More importantly, RTS is about encouraging more people to take part in direct action. Everyone knows the destruction which roads and cars are causing, yet the politicians still take no notice. Hardly surprising - they only care about staying in power and maintaining their 'authority' over the majority of people. Direct action is about destroying that power and authority, and people taking responsibility for themselves. Direct action is not just a tactic; it is an end in itself. It is about enabling people to unite as individuals with a common aim, to change things directly by their own actions.

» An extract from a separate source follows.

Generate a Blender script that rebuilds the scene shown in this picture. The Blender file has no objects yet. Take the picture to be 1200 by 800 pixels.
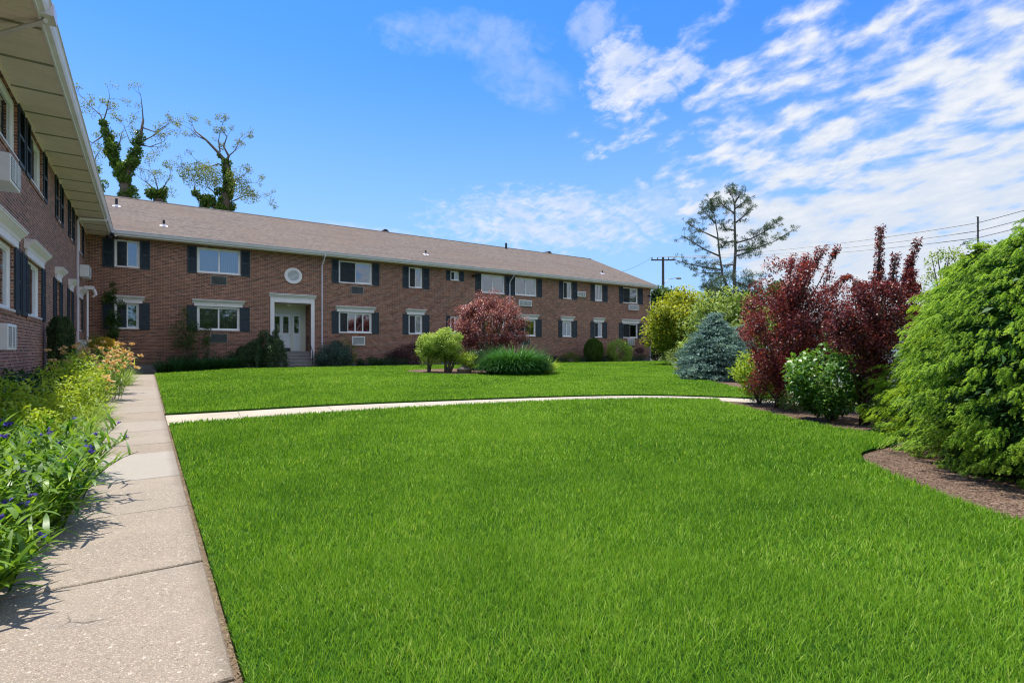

A carnival celebrates temporary liberation from the established order; it marks the suspension of all hierarchy, rank, privileges, norms and prohibitions. Crowds of people on the street seized by a sudden awareness of their power and unification through a celebration of their own ideas and creations. It follows then that carnivals and revolutions are not spectacles seen by other people, but the very opposite in that they involve the active participation of the crowd itself. Their very idea embraces all people, and the Street Party as an event has successfully harnessed this emotion.
The power which such activities embody inevitably challenges the state's authority, and hence the police and security services' attention has increasingly been drawn to RTS. The organisation of any form of direct action by the group is closely scrutinised.
In many ways the evolution of RTS has been a logical progression which reflects its roots and experiences. Equally the forms of expression which RTS have adopted are merely modern interpretations of age-old protests: direct action is not a new invention. Like their historic revolutionary counterparts, they are a group fighting for a better society at a time when many people feel alienated from, and concerned about, the current system. Their success lies in their ingenuity for empowering people, their foresight to forge common ground between issues and their ability to inspire.